Starting at the first line of the data below, retype every line up to and including the one containing "CREST = 0.945".

# start of MATERIAL

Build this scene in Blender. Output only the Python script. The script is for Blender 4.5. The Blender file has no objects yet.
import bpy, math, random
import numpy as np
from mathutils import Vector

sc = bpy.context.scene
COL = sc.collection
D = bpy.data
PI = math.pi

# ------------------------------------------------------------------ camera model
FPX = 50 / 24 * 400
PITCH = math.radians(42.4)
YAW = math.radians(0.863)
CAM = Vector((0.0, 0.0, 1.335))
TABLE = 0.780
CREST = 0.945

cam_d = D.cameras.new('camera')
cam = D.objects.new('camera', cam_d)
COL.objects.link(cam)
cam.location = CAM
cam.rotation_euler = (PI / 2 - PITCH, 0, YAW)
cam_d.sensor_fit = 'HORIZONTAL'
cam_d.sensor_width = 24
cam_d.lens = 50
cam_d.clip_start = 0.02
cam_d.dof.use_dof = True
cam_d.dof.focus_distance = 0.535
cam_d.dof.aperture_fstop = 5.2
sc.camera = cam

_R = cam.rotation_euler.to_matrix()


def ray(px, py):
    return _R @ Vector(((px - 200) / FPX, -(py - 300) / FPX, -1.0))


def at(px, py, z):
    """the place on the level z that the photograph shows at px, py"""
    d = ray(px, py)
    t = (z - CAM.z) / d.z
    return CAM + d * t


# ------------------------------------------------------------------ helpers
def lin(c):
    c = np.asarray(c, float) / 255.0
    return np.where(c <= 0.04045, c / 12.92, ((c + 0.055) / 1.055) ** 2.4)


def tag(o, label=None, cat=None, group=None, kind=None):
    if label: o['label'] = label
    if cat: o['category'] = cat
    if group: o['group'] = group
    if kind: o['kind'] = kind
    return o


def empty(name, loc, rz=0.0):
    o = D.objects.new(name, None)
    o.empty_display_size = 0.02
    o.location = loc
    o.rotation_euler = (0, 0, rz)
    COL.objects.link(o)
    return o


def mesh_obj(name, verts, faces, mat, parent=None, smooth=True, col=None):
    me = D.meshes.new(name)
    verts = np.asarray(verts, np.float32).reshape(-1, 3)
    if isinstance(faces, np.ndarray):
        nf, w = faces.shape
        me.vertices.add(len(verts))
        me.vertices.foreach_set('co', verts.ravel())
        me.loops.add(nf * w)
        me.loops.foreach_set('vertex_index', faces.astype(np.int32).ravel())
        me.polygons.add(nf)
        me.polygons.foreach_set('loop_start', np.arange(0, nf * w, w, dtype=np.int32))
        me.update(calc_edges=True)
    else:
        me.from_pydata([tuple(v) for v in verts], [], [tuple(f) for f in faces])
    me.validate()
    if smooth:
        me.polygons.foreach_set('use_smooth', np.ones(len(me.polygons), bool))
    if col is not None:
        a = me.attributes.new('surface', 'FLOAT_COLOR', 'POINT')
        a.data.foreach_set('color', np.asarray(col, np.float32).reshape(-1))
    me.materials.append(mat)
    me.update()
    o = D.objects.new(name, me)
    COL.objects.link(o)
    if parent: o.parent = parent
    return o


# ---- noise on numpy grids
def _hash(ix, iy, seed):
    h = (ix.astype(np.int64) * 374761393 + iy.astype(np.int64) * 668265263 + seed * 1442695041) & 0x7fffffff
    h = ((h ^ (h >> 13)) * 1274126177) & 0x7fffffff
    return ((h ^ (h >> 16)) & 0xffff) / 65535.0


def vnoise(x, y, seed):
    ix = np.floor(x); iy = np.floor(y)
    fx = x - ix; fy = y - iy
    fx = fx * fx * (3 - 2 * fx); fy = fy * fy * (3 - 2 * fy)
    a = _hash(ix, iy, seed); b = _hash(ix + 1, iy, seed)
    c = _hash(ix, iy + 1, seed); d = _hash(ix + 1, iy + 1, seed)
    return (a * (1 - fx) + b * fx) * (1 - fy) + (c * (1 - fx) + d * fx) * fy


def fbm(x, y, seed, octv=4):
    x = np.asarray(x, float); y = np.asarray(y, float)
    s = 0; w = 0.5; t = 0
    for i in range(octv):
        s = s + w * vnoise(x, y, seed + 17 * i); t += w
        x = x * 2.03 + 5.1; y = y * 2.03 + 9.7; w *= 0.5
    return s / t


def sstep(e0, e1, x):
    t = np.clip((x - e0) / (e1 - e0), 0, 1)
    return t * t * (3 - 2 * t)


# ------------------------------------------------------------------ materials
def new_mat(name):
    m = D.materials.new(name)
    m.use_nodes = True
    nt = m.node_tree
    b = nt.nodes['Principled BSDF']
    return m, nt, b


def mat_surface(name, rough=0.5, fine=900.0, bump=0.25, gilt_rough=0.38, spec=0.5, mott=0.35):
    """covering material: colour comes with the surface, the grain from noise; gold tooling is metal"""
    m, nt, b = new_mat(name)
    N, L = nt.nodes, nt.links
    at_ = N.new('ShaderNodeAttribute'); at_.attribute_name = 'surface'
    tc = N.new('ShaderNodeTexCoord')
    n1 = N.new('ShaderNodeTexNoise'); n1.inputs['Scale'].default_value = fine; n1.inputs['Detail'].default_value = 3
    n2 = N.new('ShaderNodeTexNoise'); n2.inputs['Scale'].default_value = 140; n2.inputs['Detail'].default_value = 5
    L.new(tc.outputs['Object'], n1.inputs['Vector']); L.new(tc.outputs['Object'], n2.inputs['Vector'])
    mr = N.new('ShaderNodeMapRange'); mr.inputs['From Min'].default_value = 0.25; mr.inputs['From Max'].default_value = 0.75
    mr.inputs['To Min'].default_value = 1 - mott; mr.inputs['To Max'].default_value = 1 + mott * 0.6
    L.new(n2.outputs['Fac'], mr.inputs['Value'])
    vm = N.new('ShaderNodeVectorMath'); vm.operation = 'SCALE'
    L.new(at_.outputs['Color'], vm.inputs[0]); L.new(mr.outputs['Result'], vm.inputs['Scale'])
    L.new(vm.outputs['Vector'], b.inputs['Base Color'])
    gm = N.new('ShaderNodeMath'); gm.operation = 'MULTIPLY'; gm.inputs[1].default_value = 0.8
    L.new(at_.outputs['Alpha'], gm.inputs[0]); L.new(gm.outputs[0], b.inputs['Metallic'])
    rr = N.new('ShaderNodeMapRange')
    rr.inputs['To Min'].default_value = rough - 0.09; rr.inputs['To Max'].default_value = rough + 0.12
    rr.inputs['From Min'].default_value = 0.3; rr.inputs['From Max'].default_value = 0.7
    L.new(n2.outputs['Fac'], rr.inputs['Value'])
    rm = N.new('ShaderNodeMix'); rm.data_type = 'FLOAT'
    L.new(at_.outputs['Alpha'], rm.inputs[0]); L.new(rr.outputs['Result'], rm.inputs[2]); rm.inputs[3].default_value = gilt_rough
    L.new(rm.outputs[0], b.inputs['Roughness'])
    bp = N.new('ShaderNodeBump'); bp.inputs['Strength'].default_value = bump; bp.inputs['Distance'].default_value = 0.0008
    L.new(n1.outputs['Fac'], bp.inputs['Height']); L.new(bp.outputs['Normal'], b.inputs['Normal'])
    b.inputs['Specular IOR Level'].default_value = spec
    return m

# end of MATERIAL

TASK RESULT:
Build this scene in Blender. Output only the Python script. The script is for Blender 4.5. The Blender file has no objects yet.
import bpy, math, random
import numpy as np
from mathutils import Vector

sc = bpy.context.scene
COL = sc.collection
D = bpy.data
PI = math.pi

# ------------------------------------------------------------------ camera model
FPX = 50 / 24 * 400
PITCH = math.radians(42.4)
YAW = math.radians(0.863)
CAM = Vector((0.0, 0.0, 1.335))
TABLE = 0.780
CREST = 0.945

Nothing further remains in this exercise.